Das Leben als Rhythmus des Stirb und Werde, des Ein- und Ausatmens ... Walter Schubart schriebt einmal, daß es kaum etwas Spannenderes gibt als das Vergehen (Ausatmen) eines Zeitalters zu erleben, hinter dem sich die Ahnung des Neuen verbirgt, das unweigerlich folgen wird: wenn die Linie des Abwärts sich ihrer Sohle neigt, und ein neuer Aufschwung ansetzen wird, dessen Gestalt man noch nicht kennt.

Die Technisierung des Denkens, des Lebens, hat die Abstrahierung des Lebens selbst auf eine unmodulierte Zahlenreihe - im mathematisch-exakten Takt - bewirkt, die unser Leben überlagert hat, und alles zu erdrosseln droht. Was sich am mindesten noch in Herzrhythmusstörungen ausdrückt, die übrigens auch zum Tod führen können.

Aber das Herz der Menschen schlägt nach wie vor, und so gläsern-mächtig, so glatt und eisern diese mathematische Linie über uns liegt - der Rhythmus des Herzens sucht seine Wege. Und er tut es, angesichts der kaum faßlichen Übermacht der Gedankengebäude, der Moraldiktate, der Zwingkästen der Lebensführung, erst in akzeptierten Ersatzhandlungen, nähert sich aber zwangsläufig dem wirklichen Bedürfnis nach Befreiung. Nähert sich zwangsläufig dem Religiösen. Weil jeder Rhythmus die Transzendenz der Dingwelt selbst auf ein hinter allem stehendes Wollen, und damit Müssen, bedeutet.
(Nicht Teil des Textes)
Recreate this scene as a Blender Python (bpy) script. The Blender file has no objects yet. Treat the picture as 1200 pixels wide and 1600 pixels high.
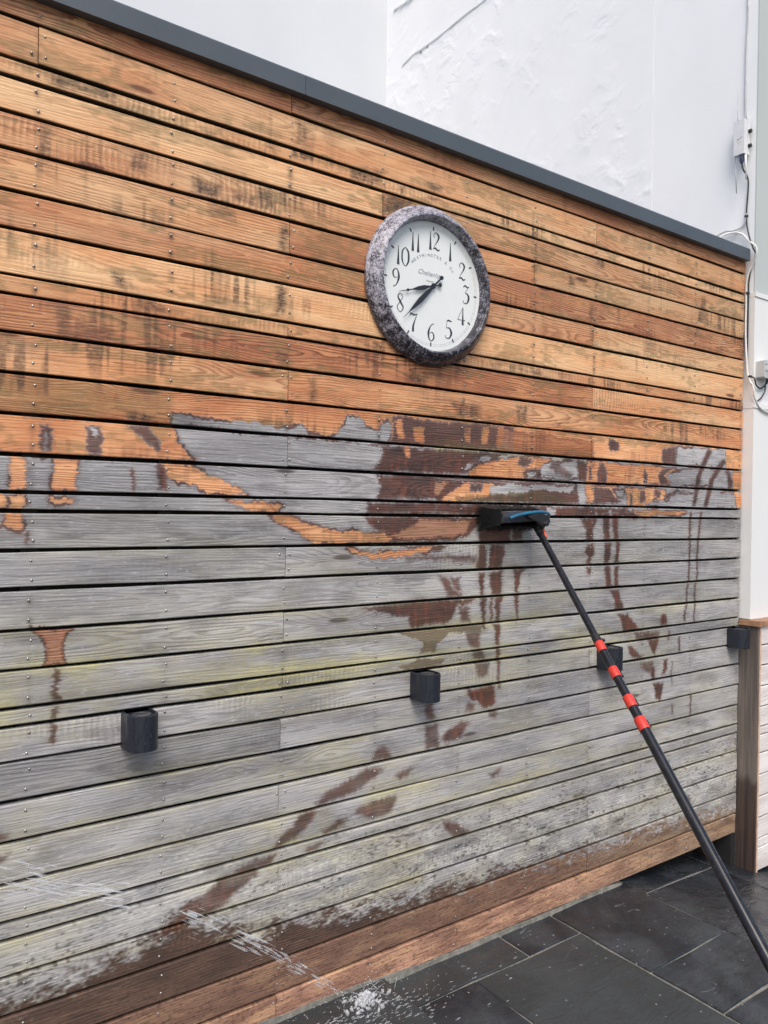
import bpy, math, random
import numpy as np
from mathutils import Vector, Matrix
R = math.radians
random.seed(7)

# ---------------------------------------------------------------- camera, sky, sun, exposure
scene = bpy.context.scene
COL = scene.collection
cam_d = bpy.data.cameras.new('camera')
cam_d.sensor_fit = 'HORIZONTAL'
cam_d.sensor_width = 36.0
cam_d.lens = 36.0 * 1216.26 / 1200.0
cam_d.clip_start = 0.05
cam_d.clip_end = 500
cam = bpy.data.objects.new('camera', cam_d)
COL.objects.link(cam)
scene.camera = cam
YAW, PITCH, ROLL = R(35.869), R(-0.2145), R(0.929)
_f = Vector((math.sin(YAW) * math.cos(PITCH), math.cos(YAW) * math.cos(PITCH), math.sin(PITCH)))
_r = Vector((math.cos(YAW), -math.sin(YAW), 0))
_u = _r.cross(_f)
_r2 = _r * math.cos(ROLL) + _u * math.sin(ROLL)
_u2 = -_r * math.sin(ROLL) + _u * math.cos(ROLL)
_m = Matrix((_r2, _u2, -_f)).transposed().to_4x4()
_m.translation = Vector((0, -2.3402, 1.728))
cam.matrix_world = _m

SUN_EL, SUN_AZ = 52.0, 212.0           # degrees; azimuth clockwise from +y
world = bpy.data.worlds.new('World')
scene.world = world
world.use_nodes = True
wn = world.node_tree.nodes
sky = wn.new('ShaderNodeTexSky')
sky.sky_type = 'NISHITA'
sky.sun_disc = False
sky.sun_elevation = R(SUN_EL)
sky.sun_rotation = R(SUN_AZ)
sky.air_density = 1.0
sky.dust_density = 3.5
sky.ozone_density = 0.6
wn['Background'].inputs['Strength'].default_value = 0.14
world.node_tree.links.new(sky.outputs[0], wn['Background'].inputs['Color'])
sun_d = bpy.data.lights.new('sun', 'SUN')
sun_d.energy = 1.15
sun_d.angle = R(26)
sun_d.color = (1.0, 0.97, 0.93)
sun = bpy.data.objects.new('sun', sun_d)
COL.objects.link(sun)
_dir = Vector((math.sin(R(SUN_AZ)) * math.cos(R(SUN_EL)), math.cos(R(SUN_AZ)) * math.cos(R(SUN_EL)), math.sin(R(SUN_EL))))
sun.rotation_euler = _dir.to_track_quat('Z', 'Y').to_euler()
sun.location = _dir * 20
scene.view_settings.view_transform = 'Standard'
scene.view_settings.look = 'None'
scene.view_settings.gamma = 1
scene.view_settings.use_curve_mapping = False
scene.view_settings.exposure = 0.55

# ---------------------------------------------------------------- helpers
def lin(r, g, b):
    def c(v):
        v /= 255.0
        return v / 12.92 if v <= 0.04045 else ((v + 0.055) / 1.055) ** 2.4
    return (c(r), c(g), c(b), 1.0)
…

Es ist immer das Leben, das wirklich werden will, das sich hienieden zum Ewigen steigern, zum Bleibenden befestigen will, zur allumfassenden Freude. Wenn man das nicht vergißt, wenn man das erinnert, wird einem so viel verständlich. Und sei es als unbeholfener Versuch, doch noch Leben zu gewinnen, zu steigern. Weil der Ort des Lebens das Fleisch ist, wo es sich im Individuum kristallisiert und mit andrängender Wucht - einem nie erlöschenden Willen der Liebe - selbst vollziehen will, zum Kosmos ausformt. Das gar nicht anders kann, weil es sein Wesen ist, als sich im Rhythmus zur je dieser und jener Gestalt zu finden.

Gib dem Himmel Luft, schreibt Johannes Kepler einmal, und es entsteht ganz sicher ein Zusammenklang.